**TO BE DONE:**
Skip every image and restate the data word for word.

**SOURCE MATERIAL:**
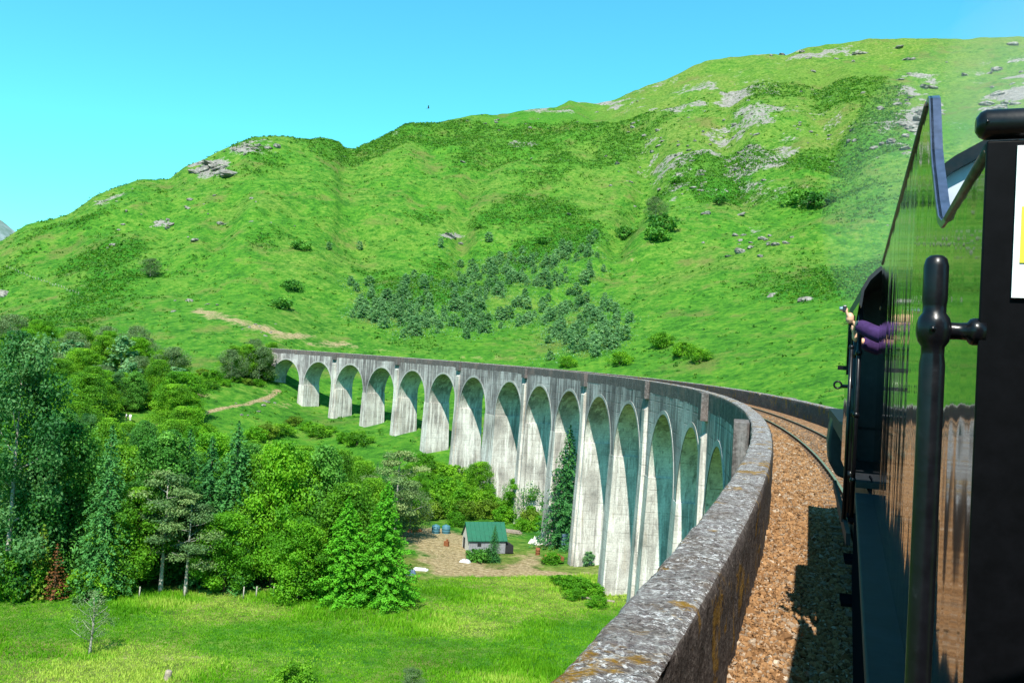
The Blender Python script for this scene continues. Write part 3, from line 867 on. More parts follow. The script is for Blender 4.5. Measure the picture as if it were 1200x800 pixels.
# ------------------------------------------------------------------ tender
HD = math.radians(.85)
TB = (1.55, 5.1)                                    # tender centre in its own axes through the camera
c_, s_ = math.cos(HD), math.sin(HD)
ten = empty('locomotive_tender', (c_ * TB[0] - s_ * TB[1], s_ * TB[0] + c_ * TB[1], RAIL), HD,
            'glossy black steam locomotive tender with curved cutout in its mirror-like side', 'tender')
T3 = lambda X, Y, Z: (X - TB[0], Y - TB[1], Z)
XS, Y0, Y1 = .23, 1.87, 8.35
curve = [(2.62, 3.23), (2.76, 3.235), (2.88, 3.27), (2.99, 3.34), (3.10, 3.425), (3.20, 3.50), (3.28, 3.57), (3.36, 3.67), (3.42, 3.745), (3.47, 3.805), (3.53, 3.832), (3.62, 3.84)]
edge = [(Y0, 3.23)] + curve + [(Y1, 3.84)]
for X0, X1, nm in ((XS, XS + .008, 'side_panel'), (2 * TB[0] - XS - .008, 2 * TB[0] - XS, 'side_panel')):
    mb = MB(); mb.prism([(Y0, 1.80), (Y1, 1.80)] + edge[::-1], lambda a, b, d: T3(d, a, b), X0, X1)
    sp = mb.build(nm, M['gloss'], ten)
    bd = MB(); sg = -1 if X0 < 1 else 1; xm = X0 if sg < 0 else X1
    bd.tube([T3(xm - .002 * sg, a, b - .012) for a, b in [(Y0, 3.23)] + curve[:1]], .013, 8)
    bd.tube([T3(xm - .002 * sg, a, b - .012) for a, b in curve[-1:] + [(5., 3.84), (6.5, 3.84), (Y1, 3.84)]], .013, 8)
    bd.build('beading', M['bead'], sp)
    cp = MB()          # the broad rolled edge of the cutout
    st = curve
    for (a, b), (a2, b2) in zip(st[:-1], st[1:]):
        vs = [T3(xm + .004 * sg, a, b), T3(xm - .034 * sg, a, b), T3(xm - .034 * sg, a2, b2), T3(xm + .004 * sg, a2, b2)]
        dn = [(q[0], q[1] + .008, q[2] - .02) for q in vs]
        cp.add(vs + dn, [(0, 1, 2, 3), (7, 6, 5, 4), (0, 3, 7, 4), (1, 5, 6, 2)])
    cp.cur = 0
    cp.build('rolled_edge', M['edge'], sp)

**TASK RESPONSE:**
The Blender Python script for this scene continues. Write part 3, from line 867 on. More parts follow. The script is for Blender 4.5. Measure the picture as if it were 1200x800 pixels.
# ------------------------------------------------------------------ tender
HD = math.radians(.85)
TB = (1.55, 5.1)                                    # tender centre in its own axes through the camera
c_, s_ = math.cos(HD), math.sin(HD)
ten = empty('locomotive_tender', (c_ * TB[0] - s_ * TB[1], s_ * TB[0] + c_ * TB[1], RAIL), HD,
            'glossy black steam locomotive tender with curved cutout in its mirror-like side', 'tender')
T3 = lambda X, Y, Z: (X - TB[0], Y - TB[1], Z)
XS, Y0, Y1 = .23, 1.87, 8.35
curve = [(2.62, 3.23), (2.76, 3.235), (2.88, 3.27), (2.99, 3.34), (3.10, 3.425), (3.20, 3.50), (3.28, 3.57), (3.36, 3.67), (3.42, 3.745), (3.47, 3.805), (3.53, 3.832), (3.62, 3.84)]
edge = [(Y0, 3.23)] + curve + [(Y1, 3.84)]
for X0, X1, nm in ((XS, XS + .008, 'side_panel'), (2 * TB[0] - XS - .008, 2 * TB[0] - XS, 'side_panel')):
    mb = MB(); mb.prism([(Y0, 1.80), (Y1, 1.80)] + edge[::-1], lambda a, b, d: T3(d, a, b), X0, X1)
    sp = mb.build(nm, M['gloss'], ten)
    bd = MB(); sg = -1 if X0 < 1 else 1; xm = X0 if sg < 0 else X1
    bd.tube([T3(xm - .002 * sg, a, b - .012) for a, b in [(Y0, 3.23)] + curve[:1]], .013, 8)
    bd.tube([T3(xm - .002 * sg, a, b - .012) for a, b in curve[-1:] + [(5., 3.84), (6.5, 3.84), (Y1, 3.84)]], .013, 8)
    bd.build('beading', M['bead'], sp)
    cp = MB()          # the broad rolled edge of the cutout
    st = curve
    for (a, b), (a2, b2) in zip(st[:-1], st[1:]):
        vs = [T3(xm + .004 * sg, a, b), T3(xm - .034 * sg, a, b), T3(xm - .034 * sg, a2, b2), T3(xm + .004 * sg, a2, b2)]
        dn = [(q[0], q[1] + .008, q[2] - .02) for q in vs]
        cp.add(vs + dn, [(0, 1, 2, 3), (7, 6, 5, 4), (0, 3, 7, 4), (1, 5, 6, 2)])
    cp.cur = 0
    cp.build('rolled_edge', M['edge'], sp)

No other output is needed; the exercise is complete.